A combination of causes account for the crisis. Municipal zoning makes new industrial properties “very rare or hard to find,” he says, and can limit the reuse of existing ones. Maine’s geography and transportation infrastructure limit prospects for development further. And increasingly numerous craft breweries and marijuana cultivators have swallowed up much of the available inventory.

However, Lamontagne points out that the demand from recreational marijuana producers has cooled a bit recently, as the legal status of the industry remains in limbo. “We’ve done virtually no transactions there in 18 months,” he says.

Just drive north or south. There are opportunities here and there, as long as you’re hugging the interstate.

Then there’s the red-hot market for residential real estate. More and more people want to live in southern Maine, creating pressure on all types of development. But without the industrial space to support business growth, where will the newcomers work?

“This is a perfect storm,” says Lamontagne. Compared to other markets, he believes the industrial space shortage in southern Maine is “pretty unique” in its complexity and severity.

“The shortage is very impactful and very real here,” Lamontagne says. “If you don’t have the physical space, as a business, you’re stuck.”

Businesses shut out from Portland may want to consider hitting the road in order to find new industrial space.
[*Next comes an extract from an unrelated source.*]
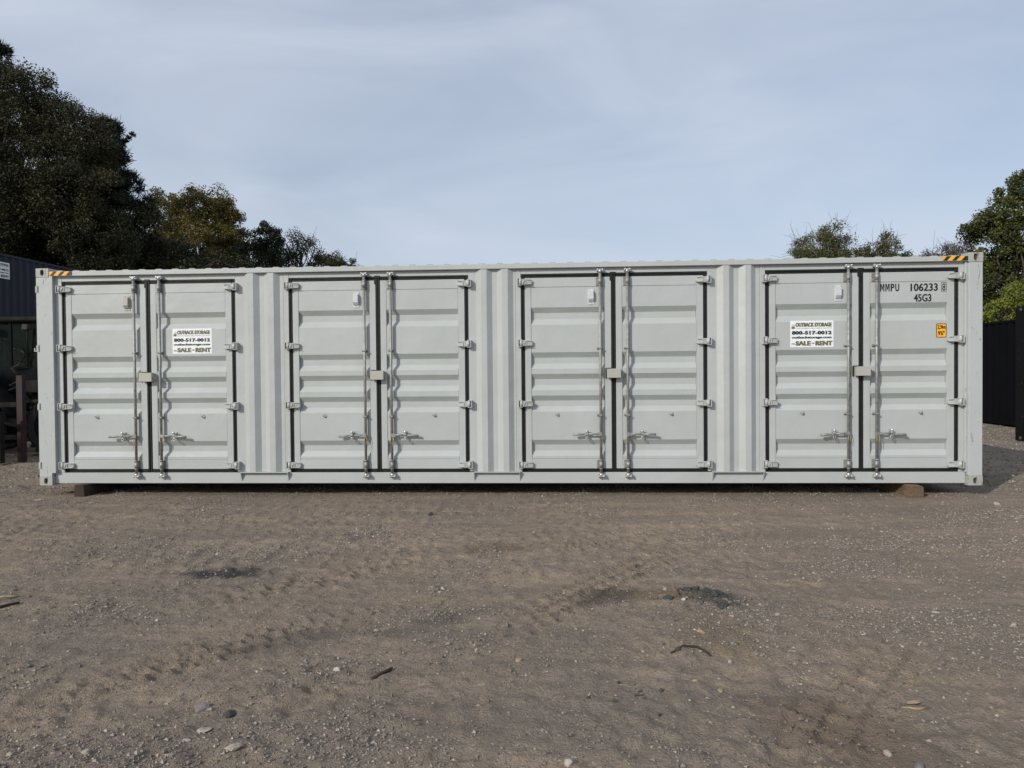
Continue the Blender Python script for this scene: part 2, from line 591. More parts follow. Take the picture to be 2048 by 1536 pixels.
def ground_mat():
    m, nt, b = new_mat('packed_gravel_dirt')
    P = coords(nt)
    big = noise(nt, 0.55, 5, 0.6, P, 0.8)
    Pd = N(nt, 'ShaderNodeMapping')
    Pd.inputs['Rotation'].default_value = (0, 0, R(-56))
    Pd.inputs['Scale'].default_value = (0.55, 3.0, 1)
    nt.links.new(N(nt, 'ShaderNodeNewGeometry').outputs['Position'], Pd.inputs['Vector'])
    trail = noise(nt, 1.0, 5, 0.6, Pd.outputs['Vector'], 0.5)
    mid = noise(nt, 5.0, 6, 0.65, P)
    fine = noise(nt, 55.0, 4, 0.7, P)
    grit = noise(nt, 170.0, 3, 0.7, P)
    Pe = N(nt, 'ShaderNodeMapping')
    Pe.inputs['Rotation'].default_value = (0, 0, R(-50))
    Pe.inputs['Scale'].default_value = (1.6, 8.0, 1)
    nt.links.new(N(nt, 'ShaderNodeNewGeometry').outputs['Position'], Pe.inputs['Vector'])
    scrape = noise(nt, 1.0, 6, 0.65, Pe.outputs['Vector'], 0.8)
    c = mixc(nt, ramp(nt, big.outputs['Fac'], 0.40, 0.60), (0.276, 0.221, 0.164), (0.233, 0.193, 0.156))
    c = mixc(nt, ramp(nt, trail.outputs['Fac'], 0.48, 0.62, 0, 0.5), c, (0.411, 0.317, 0.220))
    c = mixc(nt, ramp(nt, trail.outputs['Fac'], 0.46, 0.34, 0, 0.6), c, (0.200, 0.167, 0.136))
    c = mixc(nt, ramp(nt, scrape.outputs['Fac'], 0.54, 0.68, 0, 0.6), c, (0.187, 0.155, 0.125))
    c = mixc(nt, ramp(nt, mid.outputs['Fac'], 0.50, 0.66, 0, 0.6), c, (0.198, 0.164, 0.133))
    chip = noise(nt, 26.0, 3, 0.8, P)
    c = mixc(nt, ramp(nt, chip.outputs['Fac'], 0.53, 0.66, 0, 0.65), c, (0.139, 0.117, 0.099))
    c = mixc(nt, ramp(nt, chip.outputs['Fac'], 0.44, 0.32, 0, 0.55), c, (0.303, 0.256, 0.214))
    pk = N(nt, 'ShaderNodeAttribute', attribute_name='packed')
    gr_ = N(nt, 'ShaderNodeAttribute', attribute_name='gravelly')
    c = mixc(nt, ramp(nt, gr_.outputs['Fac'], 0.15, 1.0, 0, 0.65), c, (0.209, 0.175, 0.146))
    c = mixc(nt, ramp(nt, pk.outputs['Fac'], 0.2, 1.0, 0, 0.75), c, (0.256, 0.207, 0.156))
    c = mixc(nt, ramp(nt, fine.outputs['Fac'], 0.50, 0.66, 0, 0.60), c, (0.157, 0.131, 0.106))
    c = mixc(nt, ramp(nt, grit.outputs['Fac'], 0.58, 0.70, 0, 0.6), c, (0.565, 0.459, 0.360))
    # small pale stones pressed into the dirt
    vo = N(nt, 'ShaderNodeTexVoronoi')
    vo.inputs['Scale'].default_value = 38.0
    nt.links.new(P, vo.inputs['Vector'])
    sep = N(nt, 'ShaderNodeSeparateColor')
    nt.links.new(vo.outputs['Color'], sep.inputs['Color'])
    pick = N(nt, 'ShaderNodeMath', operation='GREATER_THAN')
    nt.links.new(sep.outputs[0], pick.inputs[0]); pick.inputs[1].default_value = 0.86
    near = N(nt, 'ShaderNodeMath', operation='LESS_THAN')
    nt.links.new(vo.outputs['Distance'], near.inputs[0]); near.inputs[1].default_value = 0.30
    mul = N(nt, 'ShaderNodeMath', operation='MULTIPLY')
    nt.links.new(pick.outputs[0], mul.inputs[0]); nt.links.new(near.outputs[0], mul.inputs[1])
    mul2 = N(nt, 'ShaderNodeMath', operation='MULTIPLY')
    nt.links.new(mul.outputs[0], mul2.inputs[0]); nt.links.new(sep.outputs[1], mul2.inputs[1])
    c = mixc(nt, mul2.outputs[0], c, (0.40, 0.36, 0.31))
    # stains with a shape of their own: dark grit patch, oily spots, ochre clay
    def blot(cx, cy, rx, ry, rot, colr, amt, c):
        mp = N(nt, 'ShaderNodeMapping')
        mp.vector_type = 'TEXTURE'
        mp.inputs['Location'].default_value = (cx, cy, GZ)
        mp.inputs['Rotation'].default_value = (0, 0, rot)
        mp.inputs['Scale'].default_value = (rx, ry, 1)
        nt.links.new(N(nt, 'ShaderNodeNewGeometry').outputs['Position'], mp.inputs['Vector'])
        ln = N(nt, 'ShaderNodeVectorMath', operation='LENGTH')
        nt.links.new(mp.outputs['Vector'], ln.inputs[0])
        ad = N(nt, 'ShaderNodeMath', operation='MULTIPLY_ADD')
        nt.links.new(mid.outputs['Fac'], ad.inputs[0]); ad.inputs[1].default_value = 1.5
        nt.links.new(ln.outputs['Value'], ad.inputs[2])
        f = ramp(nt, ad.outputs[0], 1.25, 1.85, amt, 0.0)
        return mixc(nt, f, c, colr)
    c = blot(4.15, -3.48, 0.42, 0.17, 0.1, (0.045, 0.045, 0.046), 0.9, c)
    c = blot(7.25, -4.05, 0.30, 0.22, 0.3, (0.070, 0.064, 0.058), 0.7, c)
    c = blot(7.95, -4.15, 0.30, 0.16, -0.5, (0.060, 0.058, 0.052), 0.7, c)
    c = blot(7.62, -4.05, 0.26, 0.16, 0.2, (0.21, 0.15, 0.09), 0.7, c)
    c = blot(7.85, -4.75, 0.28, 0.42, 0.1, (0.20, 0.155, 0.10), 0.6, c)
    c = blot(6.35, -2.72, 0.36, 0.22, 0.1, (0.16, 0.115, 0.07), 0.6, c)
    c = blot(8.15, -5.95, 0.34, 0.60, 0.7, (0.165, 0.128, 0.095), 0.65, c)
    c = blot(5.30, -4.95, 0.50, 0.20, 0.6, (0.095, 0.088, 0.080), 0.5, c)
    c = blot(6.15, -4.55, 0.50, 0.14, 0.7, (0.085, 0.080, 0.076), 0.5, c)
    nt.links.new(c, b.inputs['Base Color'])
    b.inputs['Roughness'].default_value = 0.95
    b.inputs['Specular IOR Level'].default_value = 0.15
    h1 = N(nt, 'ShaderNodeMath', operation='MULTIPLY_ADD')
    hs = N(nt, 'ShaderNodeMath', operation='MULTIPLY_ADD')
    nt.links.new(chip.outputs['Fac'], hs.inputs[0]); hs.inputs[1].default_value = 1.2
    nt.links.new(fine.outputs['Fac'], hs.inputs[2])
    nt.links.new(hs.outputs[0], h1.inputs[0]); h1.inputs[1].default_value = 0.8
    g2 = N(nt, 'ShaderNodeMath', operation='MULTIPLY')
    nt.links.new(grit.outputs['Fac'], g2.inputs[0]); g2.inputs[1].default_value = 0.35
    nt.links.new(g2.outputs[0], h1.inputs[2])
    bp = N(nt, 'ShaderNodeBump')
    bp.inputs['Distance'].default_value = 0.020
    bp.inputs['Strength'].default_value = 1.0
    nt.links.new(h1.outputs[0], bp.inputs['Height'])
    nt.links.new(bp.outputs['Normal'], b.inputs['Normal'])
    return m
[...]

“Just drive north or south,” says Lamontagne. He recommends the corridor from Kennebunk to Lewiston as potential hunting grounds. “There are opportunities here and there, as long as you’re hugging the interstate.”

The next hot spot?

Among the opportunities he sees is a 500-acre parcel of land surrounding the Scarborough Downs harness-racing track, on U.S. Route 1 in Scarborough. The town’s Planning Board in April approved a master plan for mixed-use development of the property. While housing is the initial focus, the plan envisions the development of 50 acres along the property’s northern edge for potential industrial use.
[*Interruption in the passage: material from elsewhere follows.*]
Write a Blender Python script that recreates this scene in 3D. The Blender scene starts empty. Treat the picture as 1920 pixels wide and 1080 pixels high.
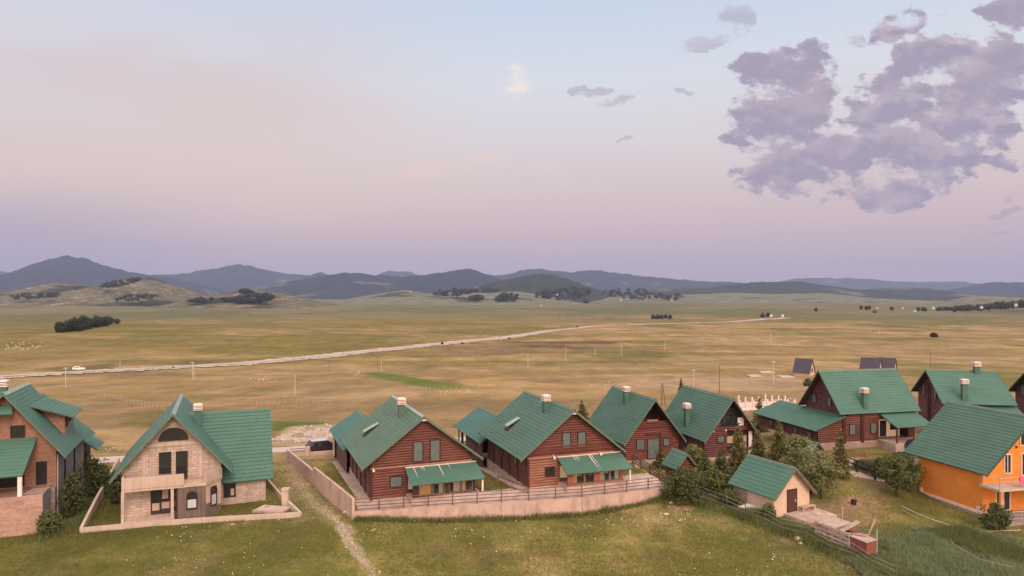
import bpy, math, random
import numpy as np

S = bpy.context.scene
COL = S.collection
R = math.radians
rng = np.random.default_rng(7)
random.seed(7)

# ---------------------------------------------------------------- camera
F_PX, CX, CY, EYE = 1281.0, 960.0, 552.0, 20.0          # focal length in photo pixels, level camera 20 m up
cam_d = bpy.data.cameras.new('camera')
cam = bpy.data.objects.new('camera', cam_d); COL.objects.link(cam)
cam.location = (0, 0, EYE); cam.rotation_euler = (R(90), 0, 0)
cam_d.sensor_width = 36; cam_d.lens = 36 * F_PX / 1920; cam_d.shift_y = (CY - 540) / 1920
cam_d.clip_start = 0.5; cam_d.clip_end = 60000
S.camera = cam
S.view_settings.view_transform = 'Standard'; S.view_settings.look = 'None'
S.view_settings.gamma = 1.0; S.view_settings.exposure = 0.30
S.cycles.max_bounces = 6; S.cycles.volume_bounces = 0
S.cycles.use_denoising = True
S.cycles.sample_clamp_indirect = 4.0

# ---------------------------------------------------------------- sky (dusk, sun just set behind the camera)
W = bpy.data.worlds.new('World'); S.world = W; W.use_nodes = True
nt = W.node_tree; nt.nodes.clear()
def N(t, **k):
    n = nt.nodes.new(t)
    for a, b in k.items(): setattr(n, a, b)
    return n
def L(a, b): nt.links.new(a, b)
def M(op, a, b=None, c=None, clamp=False):
    n = N('ShaderNodeMath', operation=op, use_clamp=clamp)
    for i, v in enumerate((a, b, c)):
        if v is None: continue
        if isinstance(v, (int, float)): n.inputs[i].default_value = v
        else: L(v, n.inputs[i])
    return n.outputs[0]
def MIX(f, a, b, mode='MIX'):
    n = N('ShaderNodeMixRGB', blend_type=mode)
    for i, v in enumerate((f, a, b)):
        if isinstance(v, (int, float)): n.inputs[i].default_value = v
        elif isinstance(v, tuple): n.inputs[i].default_value = v + (1,)
        else: L(v, n.inputs[i])
    return n.outputs[0]
def SM(v, a, b, lo=0., hi=1.):
    n = N('ShaderNodeMapRange', interpolation_type='SMOOTHSTEP'); L(v, n.inputs[0])
    for i, q in enumerate((a, b, lo, hi)): n.inputs[i + 1].default_value = q
    return n.outputs[0]
def lin(r, g, b): return tuple(((c / 255 + .055) / 1.055) ** 2.4 if c > 10 else c / 3294.6 for c in (r, g, b))
tc = N('ShaderNodeTexCoord'); sep = N('ShaderNodeSeparateXYZ'); L(tc.outputs['Generated'], sep.inputs[0])
dx, dy, dz = sep.outputs
hor = M('SQRT', M('ADD', M('MULTIPLY', dx, dx), M('MULTIPLY', dy, dy)))
elev = M('DIVIDE', dz, M('MAXIMUM', hor, .02))
ramp = N('ShaderNodeValToRGB'); L(SM(elev, 0, .6), ramp.inputs[0])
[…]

“Scarborough Downs could be the next hot spot,” Lamontagne says. “It opens up a whole new swath.”

Another promising location is Brunswick Landing, on the former U.S. Navy base in Brunswick. The business campus there offers 1.6 million square feet of commercial space, much of it industrial, as well as Tech Place, a manufacturing incubator that is 75% occupied.

Farther north, the Bangor area boasts 7.4 million square feet of industrial space. Still, vacant space made up only 4.5% of the total in 2017, according to Bev Uhlenhake of Epstein Commercial Real Estate. Three years earlier, the vacancy rate was 10%.

Photo / Tim Greenway
Lincoln Jeffers, Lewiston economic developer, near Modula Inc. in Lewiston

Homegrown success

The industrial real estate market is also tightening in the Lewiston-Auburn area. But businesses seem to be getting by.
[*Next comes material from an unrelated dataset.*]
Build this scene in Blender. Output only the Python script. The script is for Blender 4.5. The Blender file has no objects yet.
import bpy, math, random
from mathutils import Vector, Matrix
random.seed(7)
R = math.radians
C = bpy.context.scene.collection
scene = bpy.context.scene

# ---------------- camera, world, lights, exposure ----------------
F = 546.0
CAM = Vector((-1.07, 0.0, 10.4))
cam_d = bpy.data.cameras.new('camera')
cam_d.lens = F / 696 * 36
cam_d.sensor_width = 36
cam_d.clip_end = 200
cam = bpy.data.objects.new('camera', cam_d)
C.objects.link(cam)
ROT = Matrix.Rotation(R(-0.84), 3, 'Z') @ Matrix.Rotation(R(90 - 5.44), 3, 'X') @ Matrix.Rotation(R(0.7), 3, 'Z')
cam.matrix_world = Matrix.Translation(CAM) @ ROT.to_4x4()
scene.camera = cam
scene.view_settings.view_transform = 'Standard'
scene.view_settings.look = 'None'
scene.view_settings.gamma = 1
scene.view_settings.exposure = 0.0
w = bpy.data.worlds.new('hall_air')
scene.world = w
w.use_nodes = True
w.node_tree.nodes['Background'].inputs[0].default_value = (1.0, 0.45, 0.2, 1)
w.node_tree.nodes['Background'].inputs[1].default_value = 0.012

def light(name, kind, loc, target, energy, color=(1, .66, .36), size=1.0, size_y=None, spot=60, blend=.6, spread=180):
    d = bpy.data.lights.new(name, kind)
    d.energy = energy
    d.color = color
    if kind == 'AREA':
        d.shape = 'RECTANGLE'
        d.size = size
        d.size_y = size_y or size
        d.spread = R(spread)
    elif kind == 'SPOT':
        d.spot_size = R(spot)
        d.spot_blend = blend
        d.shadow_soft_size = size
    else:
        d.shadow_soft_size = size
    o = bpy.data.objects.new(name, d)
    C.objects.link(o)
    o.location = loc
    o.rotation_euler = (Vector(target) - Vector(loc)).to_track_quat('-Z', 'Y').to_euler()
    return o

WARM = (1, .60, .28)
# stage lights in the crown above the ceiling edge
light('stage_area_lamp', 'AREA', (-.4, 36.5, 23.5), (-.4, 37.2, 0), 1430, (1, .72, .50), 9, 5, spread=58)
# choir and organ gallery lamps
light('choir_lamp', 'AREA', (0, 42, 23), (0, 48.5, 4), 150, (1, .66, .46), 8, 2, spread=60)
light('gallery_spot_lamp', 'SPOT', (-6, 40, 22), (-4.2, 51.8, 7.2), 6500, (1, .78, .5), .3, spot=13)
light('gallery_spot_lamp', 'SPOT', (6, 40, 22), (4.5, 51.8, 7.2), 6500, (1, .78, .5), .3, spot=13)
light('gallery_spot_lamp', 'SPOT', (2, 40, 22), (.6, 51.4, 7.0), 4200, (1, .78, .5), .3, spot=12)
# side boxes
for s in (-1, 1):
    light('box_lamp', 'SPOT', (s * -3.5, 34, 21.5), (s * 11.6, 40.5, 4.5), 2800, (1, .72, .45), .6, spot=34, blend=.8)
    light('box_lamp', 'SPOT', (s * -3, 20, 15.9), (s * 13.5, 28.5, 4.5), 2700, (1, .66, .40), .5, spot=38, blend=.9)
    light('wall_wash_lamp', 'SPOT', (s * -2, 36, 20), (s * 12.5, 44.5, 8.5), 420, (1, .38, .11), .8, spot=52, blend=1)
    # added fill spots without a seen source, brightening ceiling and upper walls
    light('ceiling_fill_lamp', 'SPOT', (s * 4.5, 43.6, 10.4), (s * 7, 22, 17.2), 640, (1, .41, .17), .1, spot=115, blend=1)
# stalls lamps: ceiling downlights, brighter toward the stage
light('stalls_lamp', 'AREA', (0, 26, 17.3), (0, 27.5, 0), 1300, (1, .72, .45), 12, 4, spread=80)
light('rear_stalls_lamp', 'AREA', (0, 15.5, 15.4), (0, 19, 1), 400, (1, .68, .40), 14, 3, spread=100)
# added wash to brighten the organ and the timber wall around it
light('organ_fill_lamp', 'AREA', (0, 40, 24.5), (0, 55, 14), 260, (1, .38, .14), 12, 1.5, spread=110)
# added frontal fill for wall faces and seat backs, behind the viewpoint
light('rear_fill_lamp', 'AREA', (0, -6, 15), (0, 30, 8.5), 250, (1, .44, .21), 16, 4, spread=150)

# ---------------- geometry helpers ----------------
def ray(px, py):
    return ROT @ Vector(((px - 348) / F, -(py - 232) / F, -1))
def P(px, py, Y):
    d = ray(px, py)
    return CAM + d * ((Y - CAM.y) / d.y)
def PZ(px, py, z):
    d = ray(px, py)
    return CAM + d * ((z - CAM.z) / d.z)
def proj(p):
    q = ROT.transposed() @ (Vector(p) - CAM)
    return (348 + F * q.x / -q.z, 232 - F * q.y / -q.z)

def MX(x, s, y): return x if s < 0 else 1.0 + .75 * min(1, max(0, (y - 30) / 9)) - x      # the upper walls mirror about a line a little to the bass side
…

The expansion of local companies and spillover demand from greater Portland have absorbed most of the available inventory over the past year, according to Lincoln Jeffers, Lewiston’s economic and community development director. The area, with a dozen or so business parks, had an estimated vacancy rate of 3% of its industrial space in 2017.

Companies filling that space included Freeport-based L.L. Bean Inc., which in August 2017 moved a boot factory and warehouse from Lewiston’s Westminster Street to a Lexington Street property of 110,000 square feet, twice the size of the former plant. And Dielectric, a maker of broadcast antennas, expanded in December from its base in Raymond to a 33,000-square-foot manufacturing facility in Lewiston’s Gendron Business Park.

Despite the growth, Lewiston is “still accessible, still affordable, and still within reach,” says Jeffers.

The challenge for the area is to “keep local companies local” as they grow and look for new digs, he adds.

One company staying put is Modula, a manufacturer of automated storage systems for factories and warehouses. Modula opened its own 102,000- square-foot factory in 2015 at Lewiston’s Turnpike Industrial Park. The next year, it leased 18,000 square feet of additional space nearby, and then replaced it with a larger leased facility in September 2017.

Now the company is looking to add at least another 100,000 square feet to its footprint in Lewiston.

“We need to double our production floor,” says Rhonda Corson, Modula human resources manager and a spokesperson for the company. She expects the number of local full-time employees to increase from about 80 to 125. “The market for our products is still basically untapped, and we can’t keep up with demand.”

In June, it wasn’t yet clear whether the new space will be built or bought, according to Corson. But two things were certain. Modula would unveil plans for the expansion “well within six months,” she said. And that expansion would be somewhere in Lewiston.

Modula’s location offers easy access to the Maine Turnpike, to affordable housing stock and to central and northern parts of the state.

“There’s no talk of going anywhere else,” Corson said. “The company is comfortable here.”